C'est ainsi, pour combler cet état d'insatisfaction qui le tenaille et quand bien même il se sent petit, vulnérable, qu'au risque de se perdre, il se jette à corps perdu dans ce vide plein de toutes les potentialités. Partagé entre son désir d'indépendance à l'égard du monde extérieur et son besoin légitime d'y participer, il tente alors de résoudre ce conflit en puisant toute son énergie pour mettre en œuvre l'acte créatif qui seul sait répondre à ces deux tendances et pourra l'amener jusqu'au sublime.
En art comme en religion
Il joue gros : échapper à sa condition, côtoyer les Muses n'est pas donné aux tièdes, l'illusion est partout qui le guette, les nuages du narcissisme (primaire) peuvent à jamais l'égarer, mais a-t-il vraiment le choix ? La pulsion qui le pousse ne connaît pas de répit, ne pas l'extérioriser, ne pas l'utiliser pour des buts élevés, c'est donner libre champ à toutes les déviances ou s'enfermer dans les affres du refoulement. D'ailleurs, il voudrait échapper à son sort qu'il ne le pourrait car celui qui a l'audace de s'engager sur les chemins de la création ne peut plus retourner en arrière. Il entre en art comme on entre en religion, son métier devient un sacerdoce et sa vie une quête de tous les instants. Avec le temps, par le geste répété et gratuit, il apprend à affiner sa sensibilité et à laisser parler sa nature profonde. Comme il s'est nourri de l'image de l'autre, la nature, la forme extérieure, jusqu'à la parfaite imitation, jusqu'à la parfaite identification, il peut maintenant projeter à l'extérieur ce qui lui tient vraiment à cœur. Chaque œuvre révèle un aspect de lui-même et traduit la qualité de sa relation avec l'Univers. Jour après jour, il se découvre des talents insoupçonnés, devant ses yeux ébahis son esprit et ses mains font chanter la matière.

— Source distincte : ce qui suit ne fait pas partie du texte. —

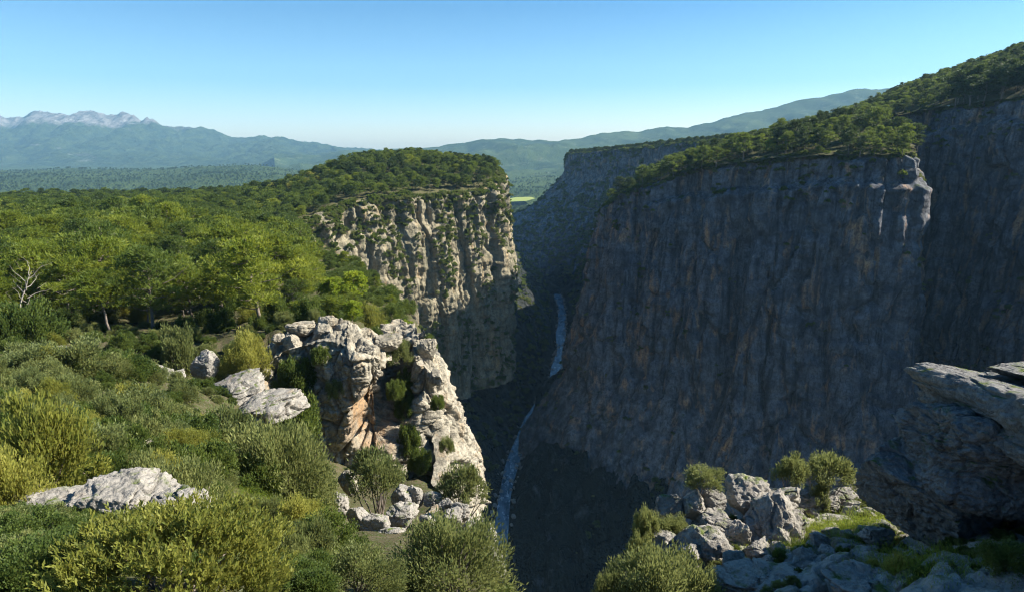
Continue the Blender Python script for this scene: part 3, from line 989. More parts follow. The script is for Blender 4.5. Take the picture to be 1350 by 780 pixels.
LF = 'blocks around the small cliff'
BR = rock_mesh('boulder', 301, 80, M_NEAR, 3.0, 7, .9, 1.0, (1.8, 1.2, .9))
boulder(88, 640, 238, 722, 17.2, 'big pale whaleback boulder between the bushes at lower left', 'pale boulder outcrop at lower left', me=BR, dz=.85, rz=.1)
boulder(195, 648, 290, 712, 17.0, 'fissured pale boulder at the right end of the whaleback boulder', 'pale boulder outcrop at lower left', me=rock_mesh('boulder', 305, 60, M_NEAR, 2.8, 7, 1.0, 1.8, (1.3, 1, 1)), rz=.5)
boulder(8, 645, 118, 706, 17.6, 'low pale boulder at the left end of the whaleback boulder behind bare twigs', 'pale boulder outcrop at lower left', me=ROCKS[5], rz=.2)
boulder(100, 690, 170, 728, 16.0, 'small boulder in the shade in front of the whaleback boulder', 'pale boulder outcrop at lower left', me=ROCKS[2])
for b in [
    (276, 494, 352, 532, 52, 'upper grey slab of the two-tiered rock beside the dark gap', RSLAB, .2),
    (302, 512, 390, 562, 50.5, 'lower grey rock of the two-tiered rock beside the dark gap', RSLAB, .3),
    (196, 482, 222, 504, 56, 'pale stone upper left in the scatter of stones among the olive shrubs', ROCKS, 0),
    (214, 488, 240, 512, 55, 'pale stone in the middle of the scatter among the olive shrubs', ROCKS, 0),
    (205, 505, 236, 526, 53, 'flat tan stone at the lower left of the scatter among the olive shrubs', ROCKS, 0),
    (232, 514, 254, 540, 52, 'lowest stone of the scatter among the olive shrubs', ROCKS, 0),
    (254, 462, 284, 500, 60, 'brownish rough rock left of the dark gap', ROCKS, 0),
    (66, 455, 98, 476, 60, 'lone grey rock below the pines near the left edge', ROCKS, 0),
    (174, 578, 202, 602, 27, 'pale rock half hidden by the olive bush above the whaleback boulder', ROCKS, 0),
    (380, 423, 416, 442, 67, 'long pale block on the top left of the small cliff', ROCKS2, 0),
    (414, 426, 442, 447, 66.5, 'pale squarish block on the top of the small cliff', ROCKS2, 0),
    (425, 417, 446, 432, 68, 'topmost round stone of the small cliff', ROCKS2, 0),
    (373, 440, 398, 463, 65, 'round knob of rock at the upper left of the small cliff', ROCKS2, 0),
    (360, 440, 376, 455, 65, 'small pale stone left of the round knob of rock', ROCKS2, 0),
    (470, 432, 487, 448, 68.5, 'small stone on the rim right of the topmost stone', ROCKS2, 0),
    (494, 440, 528, 462, 68, 'jutting pale block at the right of the small cliff top', ROCKS2, 0),
    (458, 444, 476, 465, 65.5, 'upright block in the middle of the small cliff top', ROCKS2, 0),
    (468, 455, 504, 492, 63.6, 'large sunlit bulge of rock above the orange hollow', ROCKS2, 0),
    (428, 452, 454, 472, 64.5, 'sloping pale block below the squarish block', ROCKS2, 0),
    (460, 483, 478, 506, 61.8, 'rock tooth hanging over the orange hollow', ROCKS2, 0),
    (415, 468, 444, 502, 62.5, 'pale lump left of the rock tooth', ROCKS2, 0),
    (552, 444, 574, 474, 70.5, 'head of the right-hand rock pillar', ROCKS2, 0),
    (566, 486, 586, 506, 66, 'knob on the right side of the right-hand rock pillar', ROCKS2, 0),
    (328, 500, 350, 524, 55, 'pale stone behind the two-tiered rock', ROCKS2, 0),
    (447, 618, 470, 650, 44, 'pale slab leaning at the foot of the small cliff', ROCKS2, 0),
    (516, 636, 546, 668, 37, 'dark banded boulder below the right-hand pillar', ROCKS, 0),
    (540, 638, 558, 666, 37, 'narrow dark boulder right of the banded boulder', ROCKS, 0),
    (516, 660, 552, 694, 35, 'flat-faced pale boulder in front of the banded boulder', ROCKS, 0),
    (474, 674, 510, 710, 33, 'mottled pale boulder left of the flat-faced boulder', ROCKS, 0),
    (460, 664, 488, 702, 34, 'smooth pale boulder under the stemmy olive bush', ROCKS, 0),
    (494, 694, 532, 712, 31, 'low pale ledge below the flat-faced boulder', RSLAB, 0),
    (560, 648, 582, 666, 37, 'pale stone left of the lone olive tree', ROCKS, 0),
    (580, 656, 598, 674, 35, 'small rounded block at the top of the rim outcrop', ROCKS, 0),
    (580, 668, 610, 694, 33, 'split pale block of the rim outcrop', ROCKS, 0),
    (598, 662, 622, 690, 33.5, 'upper right block of the rim outcrop by the drop', ROCKS, 0),
    (606, 682, 636, 716, 31, 'middle block of the rim outcrop', ROCKS, 0),
    (622, 688, 652, 738, 29.5, 'tall pale block on the very edge of the drop', ROCKS, 0),
    (618, 714, 660, 770, 26, 'lowest big pale block of the rim outcrop above the gorge', ROCKS, 0),
    (436, 650, 460, 690, 37, 'pale rock behind the dark green bush', ROCKS, 0),
    (555, 676, 578, 694, 34.5, 'small mottled stone right of the flat-faced boulder', ROCKS, 0),
]:
    boulder(*b[:5], b[5], LF, b[6], tilt=(0, b[7]))


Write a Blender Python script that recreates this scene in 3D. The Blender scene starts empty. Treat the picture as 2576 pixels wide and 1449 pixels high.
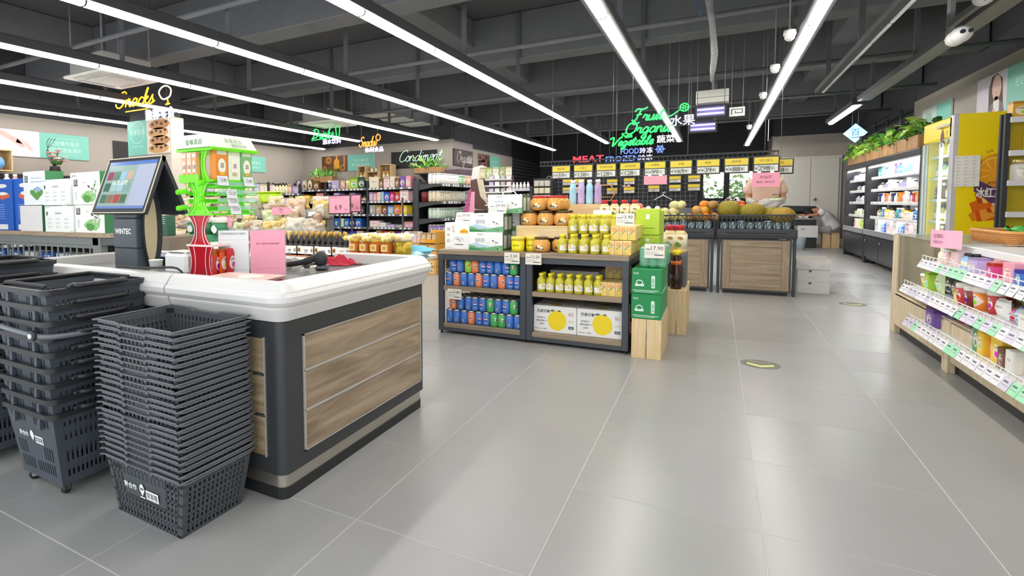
import bpy, bmesh, math, random
from mathutils import Vector, Matrix
random.seed(7)
SC = bpy.context.scene; COL = SC.collection
S = 0.75            # the numbers below are in floor-tile units (0.8 = one 600 mm tile); everything is brought to metres at the end
PI = math.pi
# ------------------------------------------------------------------ camera
cam = bpy.data.cameras.new('camera'); camo = bpy.data.objects.new('camera', cam); COL.objects.link(camo)
CAMP = Vector((1.3983, -2.0654, 1.4558)); F, CX, CY = 1395.83, 959.884, 597.65
yaw, pit, rol = -0.5428, 0.0593, 0.0112
_r = Vector((math.cos(yaw), -math.sin(yaw), 0)); _f0 = Vector((math.sin(yaw), math.cos(yaw), 0)); _u = Vector((0, 0, 1))
_f = _f0*math.cos(pit) - _u*math.sin(pit); _d = -(_u*math.cos(pit) + _f0*math.sin(pit))
_x = _r*math.cos(rol) + _d*math.sin(rol); _y = -_r*math.sin(rol) + _d*math.cos(rol)
M = Matrix((_x, -_y, -_f)).transposed().to_4x4(); M.translation = CAMP*S
camo.matrix_world = M
cam.sensor_width = 36; cam.lens = F/2576*36; cam.shift_x = (1288-CX)/2576; cam.shift_y = (CY-724.5)/2576
cam.clip_start = 0.05; cam.clip_end = 200
SC.camera = camo
def seen(p, m=60):
    d = Vector(p) - CAMP; z = d.dot(_f)
    if z < .2: return False
    u, v = CX + F*d.dot(_x)/z, CY + F*d.dot(_y)/z
    return -m < u < 2576+m and -m < v < 1449+m
# ------------------------------------------------------------------ world, exposure
SC.view_settings.view_transform = 'Standard'; SC.view_settings.look = 'None'; SC.view_settings.gamma = 1
SC.view_settings.use_curve_mapping = False; SC.view_settings.exposure = 0.2
LAMP = 27.0
w = bpy.data.worlds.new('world'); SC.world = w; w.use_nodes = True
w.node_tree.nodes['Background'].inputs[0].default_value = (.93, .97, 1, 1); w.node_tree.nodes['Background'].inputs[1].default_value = 1.9
try:
    SC.cycles.use_denoising = True; SC.cycles.max_bounces = 7; SC.cycles.transparent_max_bounces = 12; SC.cycles.caustics_reflective = False; SC.cycles.caustics_refractive = False
except Exception: pass
# ------------------------------------------------------------------ materials
def lin(h):
    c = [int(h[i:i+2], 16)/255 for i in (0, 2, 4)]
    return tuple(x/12.92 if x <= .04045 else ((x+.055)/1.055)**2.4 for x in c)
_mc = {}
def mat(h, rough=.5, metal=0, var=.10, scale=9, emit=0, alpha=1, bump=0, stretch=None):
    k = (h, rough, metal, var, scale, emit, alpha, bump, stretch)
    if k in _mc: return _mc[k]
    m = bpy.data.materials.new('mat_'+h); m.use_nodes = True; nt = m.node_tree; b = nt.nodes['Principled BSDF']
    c = lin(h)
    b.inputs['Roughness'].default_value = rough; b.inputs['Metallic'].default_value = metal
    tc = nt.nodes.new('ShaderNodeTexCoord'); n = nt.nodes.new('ShaderNodeTexNoise'); n.inputs['Scale'].default_value = scale; n.inputs['Detail'].default_value = 4
    src = tc.outputs['Object']
    if stretch:
        mp = nt.nodes.new('ShaderNodeMapping'); mp.inputs['Scale'].default_value = stretch; nt.links.new(src, mp.inputs[0]); src = mp.outputs[0]
    nt.links.new(src, n.inputs['Vector'])
    mx = nt.nodes.new('ShaderNodeMix'); mx.data_type = 'RGBA'
    mx.inputs['A'].default_value = (*[max(0, x*(1-var)) for x in c], 1); mx.inputs['B'].default_value = (*[min(1, x*(1+var)) for x in c], 1)
    nt.links.new(n.outputs['Fac'], mx.inputs['Factor']); nt.links.new(mx.outputs['Result'], b.inputs['Base Color'])
    if emit:
        nt.links.new(mx.outputs['Result'], b.inputs['Emission Color']); b.inputs['Emission Strength'].default_value = emit
    if alpha < 1: b.inputs['Alpha'].default_value = alpha
    if bump:
        bp = nt.nodes.new('ShaderNodeBump'); bp.inputs['Strength'].default_value = bump; bp.inputs['Distance'].default_value = .01
        nt.links.new(n.outputs['Fac'], bp.inputs['Height']); nt.links.new(bp.outputs[0], b.inputs['Normal'])
    _mc[k] = m; return m
def wood(h, h2, axis=0, scale=3, rough=.5):
    k = ('wood', h, h2, axis, scale, rough)
    if k in _mc: return _mc[k]
    m = bpy.data.materials.new('wood_'+h); m.use_nodes = True; nt = m.node_tree; b = nt.nodes['Principled BSDF']; b.inputs['Roughness'].default_value = rough
    tc = nt.nodes.new('ShaderNodeTexCoord'); mp = nt.nodes.new('ShaderNodeMapping'); s = [14, 14, 14]; s[axis] = 1.2
    oi = nt.nodes.new('ShaderNodeObjectInfo'); ad = nt.nodes.new('ShaderNodeVectorMath'); ad.operation = 'ADD'
    sc = nt.nodes.new('ShaderNodeVectorMath'); sc.operation = 'SCALE'; sc.inputs[3].default_value = 40
    cm = nt.nodes.new('ShaderNodeCombineXYZ'); [nt.links.new(oi.outputs['Random'], cm.inputs[i]) for i in range(3)]
    nt.links.new(cm.outputs[0], sc.inputs[0]); nt.links.new(tc.outputs['Object'], ad.inputs[0]); nt.links.new(sc.outputs[0], ad.inputs[1])
    mp.inputs['Scale'].default_value = s; nt.links.new(ad.outputs[0], mp.inputs[0])
    n = nt.nodes.new('ShaderNodeTexNoise'); n.inputs['Scale'].default_value = scale*.5; n.inputs['Detail'].default_value = 8; n.inputs['Distortion'].default_value = 1.2
    nt.links.new(mp.outputs[0], n.inputs['Vector'])
    r = nt.nodes.new('ShaderNodeValToRGB'); r.color_ramp.elements[0].position = .32; r.color_ramp.elements[1].position = .68
    r.color_ramp.elements[0].color = (*lin(h2), 1); r.color_ramp.elements[1].color = (*lin(h), 1)
    nt.links.new(n.outputs['Fac'], r.inputs[0]); nt.links.new(r.outputs[0], b.inputs['Base Color'])
    _mc[k] = m; return m
def oc(rough=.45, spec=0, prnt=0):
    "paint whose colour is the object's own colour; prnt adds a printed pattern, or painted crumple tones and highlights"
    k = ('oc', rough, prnt)
    if k in _mc: return _mc[k]
    m = bpy.data.materials.new('packaging_%d' % prnt); m.use_nodes = True; nt = m.node_tree; b = nt.nodes['Principled BSDF']; b.inputs['Roughness'].default_value = rough
    oi = nt.nodes.new('ShaderNodeObjectInfo'); tc = nt.nodes.new('ShaderNodeTexCoord')
    cm = nt.nodes.new('ShaderNodeCombineXYZ'); ml = nt.nodes.new('ShaderNodeMath'); ml.operation = 'MULTIPLY'; ml.inputs[1].default_value = 37
    nt.links.new(oi.outputs['Random'], ml.inputs[0]); [nt.links.new(ml.outputs[0], cm.inputs[i]) for i in range(3)]
    ad = nt.nodes.new('ShaderNodeVectorMath'); ad.operation = 'ADD'; nt.links.new(tc.outputs['Object'], ad.inputs[0]); nt.links.new(cm.outputs[0], ad.inputs[1])
    col = oi.outputs['Color']
    if prnt:
        def ma(op, a_, b_=None, c_=None):
            n_ = nt.nodes.new('ShaderNodeMath'); n_.operation = op
            for i_, x_ in enumerate((a_, b_, c_)):
                if x_ is None: continue
                if isinstance(x_, (int, float)): n_.inputs[i_].default_value = x_
                else: nt.links.new(x_, n_.inputs[i_])
            return n_.outputs[0]
        def hsv(h_, s_, v_):
            n_ = nt.nodes.new('ShaderNodeHueSaturation'); nt.links.new(oi.outputs['Color'], n_.inputs['Color']); n_.inputs['Saturation'].default_value = s_; n_.inputs['Value'].default_value = v_
            if not isinstance(h_, float): nt.links.new(h_, n_.inputs['Hue'])
            return n_.outputs[0]
        def mixc(f_, a_, b_):
            n_ = nt.nodes.new('ShaderNodeMix'); n_.data_type = 'RGBA'
            for q_, x_ in (('Factor', f_), ('A', a_), ('B', b_)):
                if isinstance(x_, (int, float, tuple)): n_.inputs[q_].default_value = x_
                else: nt.links.new(x_, n_.inputs[q_])
            return n_.outputs['Result']
        sp = nt.nodes.new('ShaderNodeSeparateXYZ'); nt.links.new(tc.outputs['Generated'], sp.inputs[0]); R_ = oi.outputs['Random']
        r2, r3 = ma('FRACT', ma('MULTIPLY', R_, 7.13)), ma('FRACT', ma('MULTIPLY', R_, 13.7)); u_ = ma('SUBTRACT', sp.outputs[0], .5); v_ = sp.outputs[2]
        sq = lambda x_: ma('MULTIPLY', x_, x_)
        ell = lambda cx_, cy_, rx_, ry_: ma('LESS_THAN', ma('ADD', sq(ma('DIVIDE', ma('SUBTRACT', u_, cx_), rx_)), sq(ma('DIVIDE', ma('SUBTRACT', v_, cy_), ry_))), 1)
        if prnt < 3:
            light = mixc(.8, oi.outputs['Color'], (.86, .83, .76, 1)); dark = hsv(ma('MULTIPLY_ADD', r2, .16, .42), 1.15, .62); third = hsv(ma('MULTIPLY_ADD', r3, .5, .25), 1.1, 1.0)
            col = mixc(ma('MULTIPLY', ma('GREATER_THAN', v_, ma('MULTIPLY_ADD', r3, .14, .74)), ma('GREATER_THAN', r2, .35)), col, dark)
            if prnt == 1: lab_ = ell(ma('MULTIPLY_ADD', r2, .1, -.05), .43, ma('MULTIPLY_ADD', r3, .16, .24), .26)
            else: lab_ = ma('MULTIPLY', ma('LESS_THAN', ma('ABSOLUTE', u_), ma('MULTIPLY_ADD', r2, .2, .2)), ma('LESS_THAN', ma('ABSOLUTE', ma('SUBTRACT', v_, .45)), .26))
            col = mixc(lab_, col, light); col = mixc(ell(.06, .34, .17, .11), col, third)
            no = nt.nodes.new('ShaderNodeTexNoise'); no.inputs['Scale'].default_value = 26; nt.links.new(ad.outputs[0], no.inputs['Vector'])
            tx = ma('MULTIPLY', ma('LESS_THAN', ma('ABSOLUTE', ma('SUBTRACT', v_, .57)), .05), ma('MULTIPLY', ma('LESS_THAN', ma('ABSOLUTE', u_), .24), ma('GREATER_THAN', no.outputs['Fac'], .5)))
            col = mixc(tx, col, hsv(.5, 1.2, .3))
        else:
            vo = nt.nodes.new('ShaderNodeTexNoise'); vo.inputs['Scale'].default_value = 4; nt.links.new(ad.outputs[0], vo.inputs['Vector'])
            col = mixc(ma('MULTIPLY_ADD', vo.outputs['Fac'], 1.6, -.5), hsv(.5, 1.1, .78), mixc(.45, oi.outputs['Color'], (.85, .82, .76, 1))); col = mixc(ell(ma('MULTIPLY_ADD', r2, .4, -.2), .5, .13, .1), col, (.82, .8, .76, 1))  # bulk bags: crumple tones and pale highlights painted into the wrapper colour
    nt.links.new(col, b.inputs['Base Color'])
    _mc[k] = m; return m
def clear(h='ffffff', fac=.15, rough=.08, name='clear'):
    k = ('clear', h, fac, rough)
    if k in _mc: return _mc[k]
    m = bpy.data.materials.new(name); m.use_nodes = True; nt = m.node_tree; nt.nodes.clear()
    o = nt.nodes.new('ShaderNodeOutputMaterial'); t = nt.nodes.new('ShaderNodeBsdfTransparent'); g = nt.nodes.new('ShaderNodeBsdfPrincipled'); mx = nt.nodes.new('ShaderNodeMixShader')
    c = lin(h); t.inputs[0].default_value = (*[x**.35 for x in c], 1); g.inputs['Base Color'].default_value = (*c, 1); g.inputs['Roughness'].default_value = rough
    n = nt.nodes.new('ShaderNodeTexNoise'); n.inputs['Scale'].default_value = 6; mr = nt.nodes.new('ShaderNodeMapRange'); mr.inputs['To Min'].default_value = fac*.8; mr.inputs['To Max'].default_value = fac*1.2
    nt.links.new(n.outputs['Fac'], mr.inputs[0]); nt.links.new(mr.outputs[0], mx.inputs[0]); nt.links.new(t.outputs[0], mx.inputs[1]); nt.links.new(g.outputs[0], mx.inputs[2]); nt.links.new(mx.outputs[0], o.inputs[0])
    _mc[k] = m; return m
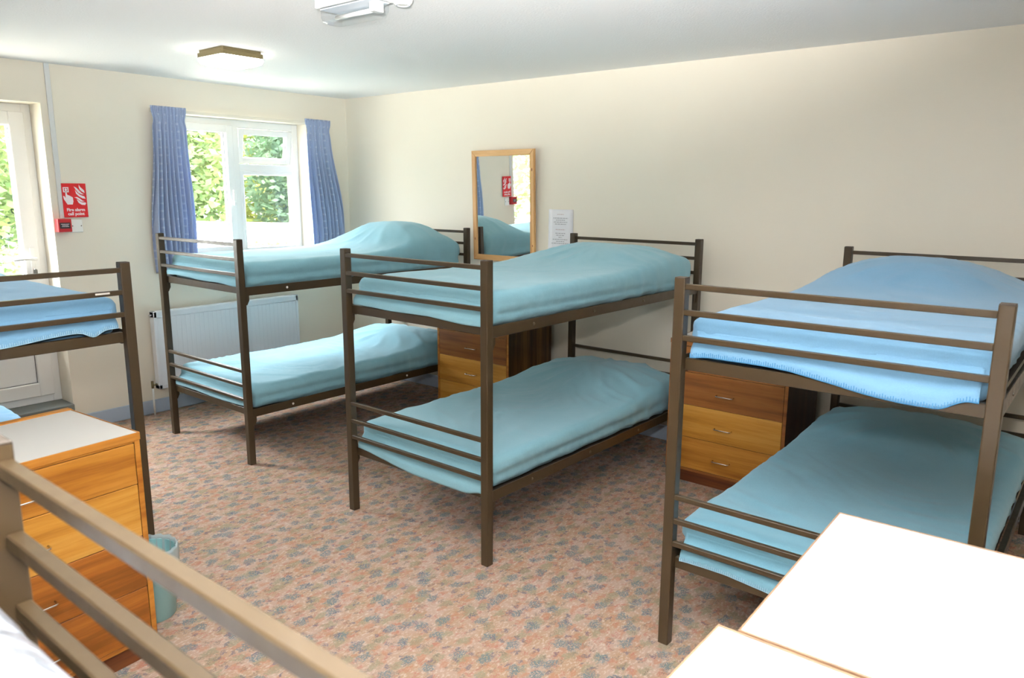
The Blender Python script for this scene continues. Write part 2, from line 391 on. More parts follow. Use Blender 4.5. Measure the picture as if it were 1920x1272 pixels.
bm = bmesh.new(); tube(bm, [(-.155, yh, 1.17), (-.12, yh, 1.17)], .008); tube(bm, [(-.118, yh+.012, 1.17), (-.115, yh-.06, 1.172), (-.118, yh-.125, 1.168)], .009); wobj('door_handle', bm, 'plastic', door)
bm = bmesh.new(); tube(bm, [(-.158, yh, 1.10), (-.13, yh, 1.10)], .005); bx(bm, -.137, -.134, yh-.012, yh+.012, 1.06, 1.10, .001); wobj('key', bm, 'chrome', door)

# ------------------------------------------------------------------ garden
def at(px, py, ax, val):
    d = fwd + (px-960)/fpx*rr - (py-636)/fpx*uu
    i = 'xyz'.index(ax); k = (val-CAM[i])/d[i]; return CAM + d*k
tag(fin('ground', bx(bmesh.new(), -60, -TH, -45, 45, -.3, -.12), M['ground']), kind='structure')
def foliage(rad, n, size, seed, squash=1.):
    rg = np.random.default_rng(seed)
    d = rg.normal(size=(n, 3)); d /= np.linalg.norm(d, axis=1)[:, None]
    cl = rg.normal(size=(26, 3)); cl /= np.linalg.norm(cl, axis=1)[:, None]
    r = rg.uniform(.35, 1, n)**.6
    k = (d@cl.T).max(axis=1); r *= .72+.34*k**3
    p = d*r[:, None]*np.array(rad)
    a = rg.normal(size=(n, 3)); a[:, 2] *= .5; a /= np.linalg.norm(a, axis=1)[:, None]
    b = np.cross(a, rg.normal(size=(n, 3))); b /= np.linalg.norm(b, axis=1)[:, None]
    s = size*rg.uniform(.6, 1.3, n)[:, None]
    q = np.empty((n, 4, 3)); q[:, 0] = p-a*s; q[:, 1] = p-b*s*.5; q[:, 2] = p+a*s; q[:, 3] = p+b*s*.5
    me = bpy.data.meshes.new('foliage')
    me.from_pydata(q.reshape(-1, 3).tolist(), [], np.arange(4*n).reshape(n, 4).tolist()); me.update(); return me
def tree(name, x, y, h, rad, n, size, leaf, seed, label, cat='tree', group=None, trunk=True):
    t0 = tag(empty(name, (x, y, -.12)), label, cat, group)
    f = link('crown', foliage(rad, n, size, seed), M[leaf], t0); f.location = (0, 0, h)
    bm = bmesh.new(); rg = random.Random(seed)
    tube(bm, [(0, 0, 0), (.05, .04, h*.5), (0, 0, h)], .09 if trunk else .03)
    for k in range(5):
        a = rg.uniform(0, 2*PI); tube(bm, [(.02, .02, h*.5), (.35*rad[0]*math.cos(a), .35*rad[1]*math.sin(a), h+.1*rad[2])], .035 if trunk else .015, 6)
    fin('trunk', bm, M['bark'], t0)
    return t0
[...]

Telle une “ auto-didactique ”
La joie et le plaisir de pouvoir s'exprimer pleinement supplantent toutes ses souffrances et le dynamisent. Un monde nouveau s'offre à lui ; certes il reste insatisfait car tout est à reconnaître, à reconquérir, mais, désormais, pour avoir trempé sa conscience dans le feu de l'expérience, en toute humilité, il accepte et comprend cet état d'insatisfaction comme le moteur de ses aspirations. À l'instar de ses créations, il devient l'artisan créateur de sa vie, l'approche de son art se confond avec l'approche de son être. Dès lors, plus rien ne peut l'arrêter, le voilà en marche pour réaliser son chef-d’œuvre : les retrouvailles avec lui-même, telle une “ auto-didactique ”.